Few men have been as immersed in a football club than Nicholson. Throughout his long connection with the club, first as a player with 341 appearances, winning one cap for England, he lived less than a half-mile from White Hart Lane. First in, last to leave. He counselled against intimidation of referees: "You [the players] make more mistakes." And like Jock Stein at Celtic and Bill Shankly at Liverpool, loyalty was thrown into Nicholson's face, his grand vision of the future bluntly rejected by a feeble board of directors.

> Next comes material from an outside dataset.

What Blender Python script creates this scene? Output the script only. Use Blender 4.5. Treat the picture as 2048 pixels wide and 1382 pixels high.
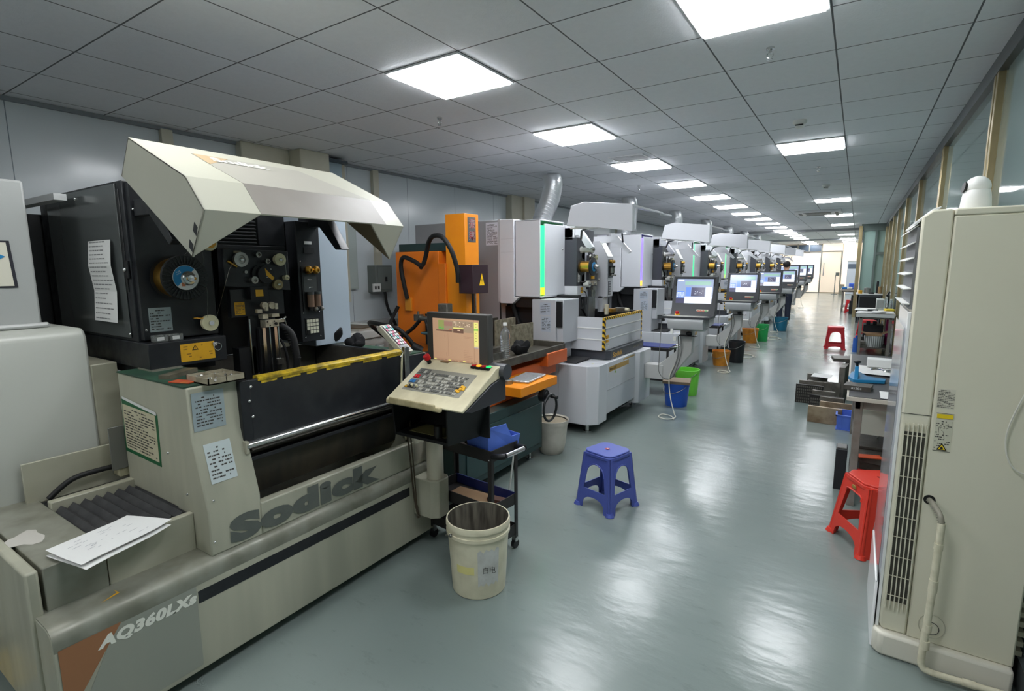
import bpy, bmesh, math, random
from mathutils import Vector, Matrix, Quaternion
random.seed(7)
for o in list(bpy.data.objects): bpy.data.objects.remove(o)
SC = bpy.context.scene
COL = SC.collection
# ------------------------------------------------------------------ camera
cam = bpy.data.cameras.new('camera'); cam_ob = bpy.data.objects.new('camera', cam); COL.objects.link(cam_ob)
cam.sensor_fit = 'HORIZONTAL'; cam.sensor_width = 36.0; cam.lens = 36.0*1048.0/2048.0
cam.clip_start = 0.05; cam.clip_end = 200
M3 = Matrix(((0.83704242, -0.07548091, 0.54190646), (0.54710022, 0.12710409, -0.8273608), (-0.00642859, 0.98901324, 0.14768714)))
cam_ob.matrix_world = Matrix.Translation((0, 0, 1.6)) @ M3.to_4x4()
SC.camera = cam_ob
SC.view_settings.view_transform = 'Standard'; SC.view_settings.look = 'None'
SC.view_settings.gamma = 1.0; SC.view_settings.use_curve_mapping = False
SC.view_settings.exposure = 1.03
# ------------------------------------------------------------------ world (the room is closed; a faint grey outside)
wd = bpy.data.worlds.new('world'); SC.world = wd; wd.use_nodes = True
wd.node_tree.nodes['Background'].inputs[0].default_value = (0.55, 0.6, 0.66, 1)
wd.node_tree.nodes['Background'].inputs[1].default_value = 0.25
LIGHT_STRENGTH = 12.0
# ------------------------------------------------------------------ materials
def lin(c):
    c = c/255.0
    return c/12.92 if c <= 0.04045 else ((c+0.055)/1.055)**2.4
def rgb(t): return (lin(t[0]), lin(t[1]), lin(t[2]), 1.0)
_M = {}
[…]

It would have included Danny Blanchflower, who was Nicholson's opposite in almost all things but their shared belief in the glory of football. During the relegation crisis of 1959, Nicholson dropped his captain, explaining: "In a good team, Blanchflower is an exceptional player; in a poor team he is a liability." After a month in the reserves, during which he asked for a transfer, Blanchflower was restored to the team. He would have Nicholson to thank for the signings and the philosophy that made the autumn of his career comfortable and filled with renown.

Many years later I became involved in Nicholson's belated testimonial. There was a distinct change; he was easier in conversation, warmer. "When I think what a miserable so-and-so you could be," I said. "What, me miserable?" he replied. "Yes, you'" I said, smiling, leaving him to reflect on the disfiguring effect of football management.

If admitting a prejudice, Mackay, who piloted Derby to the League Championship, rates Nicholson among the top six managers in the history of English football. He was of another era, one before ubiquitous agents, enormous salaries, suspicious deals and escalating greed. But today, if someone were to ask what a devoted football man looked like, whose image would spring to mind?